Cette fois-ci dans son propre pays. Plus long qu’ailleurs, Sironi sort lentement du Purgatoire. Milan, vraie capitale du Futurisme, lui a consacré une importante exposition à l’hiver 2021-2022.

Le Mystère Sironi

On ne serait pas complet sur le personnage si l’on n’évoquait pas ce qu’il faut bien appeler le Mystère Sironi. Il y en a en effet une énigme de taille. Comment un artiste sachant dessiner et peindre très proprement s’est-il engagé de son propre gré dans le chemin incertain de la désophistication formelle, de la destructuration, dans une démarche extrême de synthétisation systématique. Certes, depuis Dada, l’Art Nègre et l’Expressionnisme, il est admis qu'une production artistique "trop civilisée" ne provoque qu’un émoi domestiqué, la cause est entendue depuis bien longtemps. Revenir plus près de la source de l’âme exige en effet une simplification. Presque sans le vouloir Sironi s’est engagé d’abord à l’aide des codes synthétiques du Futurisme sur une voie destructrice des codes usuels de l’image civilisée. Une démarche similaire à la théorie divisionniste où l’image propose et l’œil du spectateur vient compléter le processus dispose. On se souvient que précisément par le pointillisme que Sironi s’est ouvert en peinture. Mais cette fois il ne s’agit plus d’une simple astuce ophtalmologique plus ou moins fumeuse, il est question d’émotion pure, d’âme en somme. Retrouver un peu de l’esprit Divin à l’aide des formes brutes, des matières et des jeux d’ombres extrêmes.
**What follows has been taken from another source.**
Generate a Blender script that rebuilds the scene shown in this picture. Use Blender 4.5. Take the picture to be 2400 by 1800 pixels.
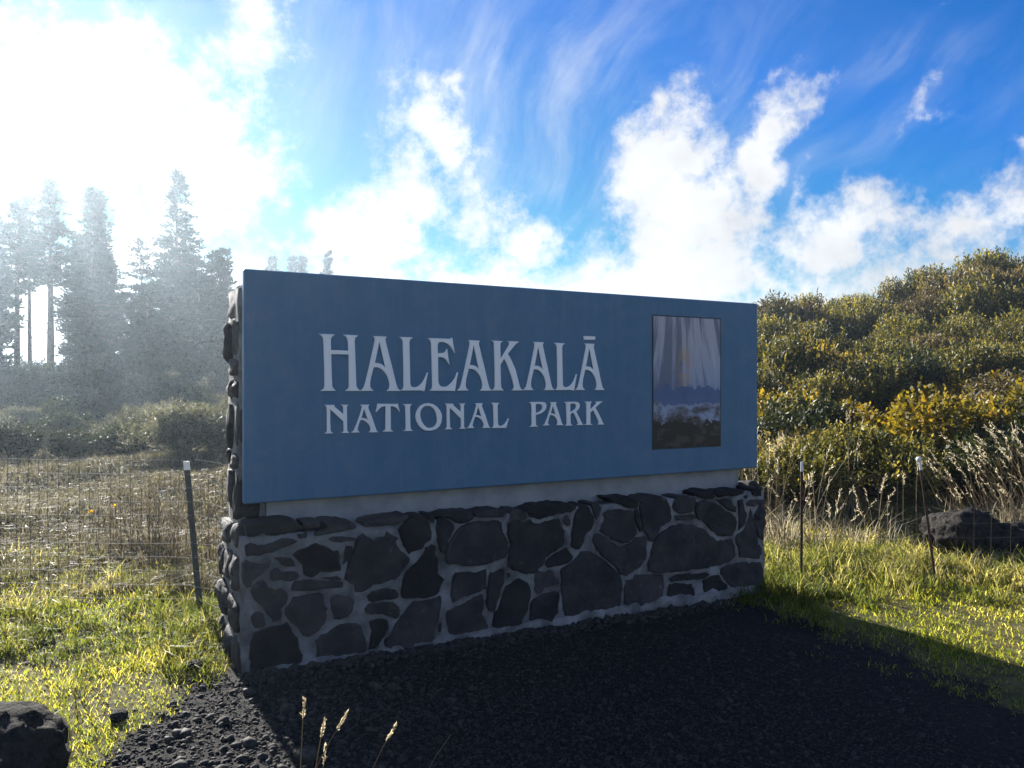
import bpy, bmesh, math, random
import numpy as np
from mathutils import Vector, Matrix, noise as mnoise

for o in list(bpy.data.objects):
    bpy.data.objects.remove(o, do_unlink=True)
scn = bpy.context.scene
COL = scn.collection
rad = math.radians
rng = np.random.default_rng(11)
random.seed(11)

# ------------------------------------------------------------------ camera
cam_d = bpy.data.cameras.new('camera')
cam_d.sensor_width = 36.0
cam_d.lens = 27.0
cam_d.clip_start = 0.05
cam_d.clip_end = 3000
cam = bpy.data.objects.new('camera', cam_d)
COL.objects.link(cam)
cam.location = (0, 0, 1.53)
cam.rotation_euler = (rad(90), 0, 0)
scn.camera = cam

# ------------------------------------------------------------------ sun, sky, exposure
SUN_AZ = rad(-33.0)          # left of the view direction (+Y)
SUN_EL = rad(20.2)
SUN_DIR = Vector((math.sin(SUN_AZ) * math.cos(SUN_EL), math.cos(SUN_AZ) * math.cos(SUN_EL), math.sin(SUN_EL)))
sun_d = bpy.data.lights.new('sun', 'SUN')
sun_d.energy = 5.0
sun_d.angle = rad(0.53)
sun_d.color = (1.0, 0.95, 0.87)
sun = bpy.data.objects.new('sun', sun_d)
COL.objects.link(sun)
sun.location = SUN_DIR * 60
sun.rotation_euler = SUN_DIR.to_track_quat('Z', 'Y').to_euler()

vs = scn.view_settings
vs.view_transform = 'Standard'
vs.look = 'None'
vs.exposure = 1.8
vs.gamma = 1.0
vs.use_curve_mapping = False
cy = scn.cycles
cy.use_adaptive_sampling = True
cy.adaptive_threshold = 0.015
cy.use_denoising = True
cy.denoiser = 'OPENIMAGEDENOISE'
cy.max_bounces = 5
cy.diffuse_bounces = 2
cy.glossy_bounces = 2
cy.transmission_bounces = 4
cy.volume_bounces = 0
cy.transparent_max_bounces = 6
cy.sample_clamp_indirect = 6.0
cy.caustics_reflective = False
cy.caustics_refractive = False


class NT:
    """small helper to write node trees in a line each"""
    def __init__(self, tree):
        self.t = tree
        self.n = tree.nodes
        self.n.clear()

    def add(self, typ, ins=None, **props):
        nd = self.n.new(typ)
        for k, v in props.items():
            setattr(nd, k, v)
        for k, v in (ins or {}).items():
            self.set(nd, k, v)
        return nd

    def set(self, nd, k, v):
        s = nd.inputs[k]
        if isinstance(v, tuple) and len(v) == 2 and hasattr(v[0], 'outputs'):
            self.t.links.new(v[0].outputs[v[1]], s)
        elif hasattr(v, 'outputs'):
            self.t.links.new(v.outputs[0], s)
        else:
            s.default_value = v

    def math(self, op, a, b=None, c=None, clamp=False):
        ins = {0: a}
        if b is not None:
            ins[1] = b
        if c is not None:
            ins[2] = c
        return self.add('ShaderNodeMath', ins, operation=op, use_clamp=clamp)

    def vmath(self, op, a, b=None, scale=None):
        ins = {0: a}
        if b is not None:
            ins[1] = b
        nd = self.add('ShaderNodeVectorMath', ins, operation=op)
        if scale is not None:
            self.set(nd, 'Scale', scale)
        return nd

    def noise(self, vec, scale, detail=4.0, rough=0.55, **kw):
        ins = {'Vector': vec, 'Scale': scale, 'Detail': detail, 'Roughness': rough}
        for k, v in kw.items():
            ins[k] = v
        return self.add('ShaderNodeTexNoise', ins)

    def ramp(self, fac, stops, interp='LINEAR'):
        nd = self.add('ShaderNodeValToRGB', {0: fac})
        cr = nd.color_ramp
        cr.interpolation = interp
        while len(cr.elements) > 1:
            cr.elements.remove(cr.elements[-1])
        cr.elements[0].position = stops[0][0]
        cr.elements[0].color = tuple(stops[0][1]) + (1,) if len(stops[0][1]) == 3 else stops[0][1]
        for p, c in stops[1:]:
            e = cr.elements.new(p)
            e.color = tuple(c) + (1,) if len(c) == 3 else c
        return nd

    def mix(self, fac, a, b, blend='MIX'):
        nd = self.add('ShaderNodeMix', data_type='RGBA', blend_type=blend)
        self.set(nd, 0, fac)
        self.set(nd, 6, a if not (isinstance(a, tuple) and len(a) == 3 and not hasattr(a[0], 'outputs')) else a + (1,))
        self.set(nd, 7, b if not (isinstance(b, tuple) and len(b) == 3 and not hasattr(b[0], 'outputs')) else b + (1,))
        return (nd, 2)

    def maprange(self, v, a, b, c=0.0, d=1.0, interp='SMOOTHSTEP'):
        return self.add('ShaderNodeMapRange', {0: v, 1: a, 2: b, 3: c, 4: d}, interpolation_type=interp)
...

  Cela fonctionne de manière parfois stupéfiante dans la peinture de Sironi. Ces montagnes, ces immeubles frustes nous entretiennent de notre monde intérieur, de très loin et de très près à la fois. Alors, Surréalisme, inconscient, un peu de tout cela à la fois sans doute, mais surtout des échos lointains de notre Moi primitif. Il s’agit de retrouver notre primitivité. Il est tout à fait probable que Sironi ait été jusqu’à un haut degré parfaitement conscient de la portée profonde de sa peinture. En témoignent les idoles peintes vers la fin. Avant Dieu il y avait les Dieux, il y avait les pierres et les arbres, le vent, et il y avait les idoles. Puis derrière les pierres il n’y a plus rien sinon les Fantômes, les spectres. On le voit, une démarche artistique d’une cohérence quasi surnaturelle. Mario Sironi est avant tout un peintre de la Religiosité, au sans large. Païen ou chrétien, il n’importe, mais religieux. Si l’on veut se monter un peu poète, Dieux cabires de la Sardaigne de son enfance.

 

S’il fallait encore convaincre, voici ce que Pablo Picasso a écrit :

« Vous comptez un des peintres les plus importants, sans doute le plus important du moment, et vous ne vous en rendez même pas compte »

Mario Sironi s’éteint à Rome le 13 Août 1961.